Ces décisions du Conseil d'Etat sont habituelles : ces juges font du copier-coller en permanance sans réfléchir.
Le 13 juillet 2021 (ordonnance notifiée le 20/07/2021), le Conseil d'Etat rejette la requête sans statuer sur les QPC, mais c'est trop tard : le conseil constitutionnel avait été saisi entre-temps
Le Conseil Constitutionnel semblait donc valablement saisi de la question mais dans un courrier du 11 août 2021 (reçu le 16/08/2021) émanant du secrétaire général, il estime qu'il n'est pas valablement saisi :
Les raisons de ce rejet sont totalement hallucinantes :
le Conseil d'Etat aurait égaré la lettre recommandée avec la QPC qu'il a reçu le 6 avril 2021, comme son cachet le prouve sur l'accusé de réception,
La copie intégrale de ce courrier avec l'accusé de réception avait été produit au Conseil Constitutionnel.
Le fait que le Conseil d'Etat n'ait pas statué est l'unique condition pour pouvoir saisir le conseil constitutionnel, c'est incroyable que ce droit ne soitn pas possible au prétexte que le Conseil d'Etat a égaré ce courrier.
Ce n'est pas à moi de supporter les défaillances du Conseil d'Etat, le fait qu'il soit défaillant était justement la condition pour que je puisse saisir le Conseil constitutionnel.
Sur le fond, on se demande bien comment on peut faire pour vérifier la conformité à la constitution de cet article L522-3 du code de justice administrative alors même qu'il ne peut être invoqué qu'en référé et lorsque l'on fait une QPC portant sur cet article, il rejette le recours sans statuer sur la QPC en invoquant l'article L522-3
Le Conseil d'Etat semble irrécupérable et le Conseil Constitutionnel ne vaut pas mieux.
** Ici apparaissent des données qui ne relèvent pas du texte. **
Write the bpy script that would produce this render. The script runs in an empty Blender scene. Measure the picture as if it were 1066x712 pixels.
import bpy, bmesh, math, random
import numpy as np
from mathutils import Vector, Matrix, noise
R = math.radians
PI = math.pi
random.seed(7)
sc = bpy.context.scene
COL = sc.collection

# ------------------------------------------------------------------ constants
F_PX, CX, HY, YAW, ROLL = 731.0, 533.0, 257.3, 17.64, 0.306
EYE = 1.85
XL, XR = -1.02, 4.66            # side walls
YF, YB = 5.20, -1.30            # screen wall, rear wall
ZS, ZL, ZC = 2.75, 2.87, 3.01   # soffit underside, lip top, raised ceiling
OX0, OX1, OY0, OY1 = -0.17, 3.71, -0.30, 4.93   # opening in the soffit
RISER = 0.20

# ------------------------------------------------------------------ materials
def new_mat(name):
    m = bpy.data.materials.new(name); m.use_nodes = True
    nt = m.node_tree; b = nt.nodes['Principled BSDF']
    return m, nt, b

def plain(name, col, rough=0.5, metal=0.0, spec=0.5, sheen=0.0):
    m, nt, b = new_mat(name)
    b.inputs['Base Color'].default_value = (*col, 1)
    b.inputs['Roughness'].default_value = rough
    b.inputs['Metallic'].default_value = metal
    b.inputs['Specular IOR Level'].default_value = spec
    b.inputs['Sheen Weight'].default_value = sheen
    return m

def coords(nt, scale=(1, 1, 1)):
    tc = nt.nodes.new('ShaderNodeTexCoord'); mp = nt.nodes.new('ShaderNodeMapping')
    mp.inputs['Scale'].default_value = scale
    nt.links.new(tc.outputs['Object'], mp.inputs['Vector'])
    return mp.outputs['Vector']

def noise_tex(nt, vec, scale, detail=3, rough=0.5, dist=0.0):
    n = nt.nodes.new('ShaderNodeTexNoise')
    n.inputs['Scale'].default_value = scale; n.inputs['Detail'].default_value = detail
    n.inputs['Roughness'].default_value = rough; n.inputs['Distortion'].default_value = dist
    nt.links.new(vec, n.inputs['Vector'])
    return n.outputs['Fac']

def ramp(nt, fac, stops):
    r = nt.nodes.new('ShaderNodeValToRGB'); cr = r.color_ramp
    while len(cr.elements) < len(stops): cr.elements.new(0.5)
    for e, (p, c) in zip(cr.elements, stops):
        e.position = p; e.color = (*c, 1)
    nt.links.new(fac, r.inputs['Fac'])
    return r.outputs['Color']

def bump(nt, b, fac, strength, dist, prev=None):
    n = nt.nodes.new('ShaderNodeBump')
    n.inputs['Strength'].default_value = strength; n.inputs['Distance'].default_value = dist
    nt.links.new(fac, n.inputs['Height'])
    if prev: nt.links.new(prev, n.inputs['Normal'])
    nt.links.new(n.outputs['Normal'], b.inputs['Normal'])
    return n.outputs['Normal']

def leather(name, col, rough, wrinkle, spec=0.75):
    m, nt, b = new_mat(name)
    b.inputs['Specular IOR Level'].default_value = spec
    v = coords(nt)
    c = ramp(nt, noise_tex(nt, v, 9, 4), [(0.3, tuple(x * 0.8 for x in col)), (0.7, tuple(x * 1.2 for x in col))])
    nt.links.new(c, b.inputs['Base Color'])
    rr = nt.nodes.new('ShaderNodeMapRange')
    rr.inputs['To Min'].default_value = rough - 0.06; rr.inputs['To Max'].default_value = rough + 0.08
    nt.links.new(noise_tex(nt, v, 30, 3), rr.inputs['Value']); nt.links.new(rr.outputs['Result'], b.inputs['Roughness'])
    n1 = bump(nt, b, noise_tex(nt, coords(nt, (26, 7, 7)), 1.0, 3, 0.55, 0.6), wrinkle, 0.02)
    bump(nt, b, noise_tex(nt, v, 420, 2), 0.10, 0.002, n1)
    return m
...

L'histoire est elle finie ?

On pourrait croire que cette affaire est enterrée, le conseil constitutionnel n'examinera pas la conformité à la constitution de cet article L522-3 du code de justice administrative.
Rien n'est moins sûr car j'ai également saisi le conseil constitutionnel le 3 juillet 2021 de cette question dans une autre procédure devant le conseil d'état, la question avait été déposée via l'application Télérecours le 14 janvier 2021, là encore, le conseil d'état n'avait pas statué sur cette question dans le délai de 3 mois et n'a toujours pas statué malgré une relance formée en avril 2021.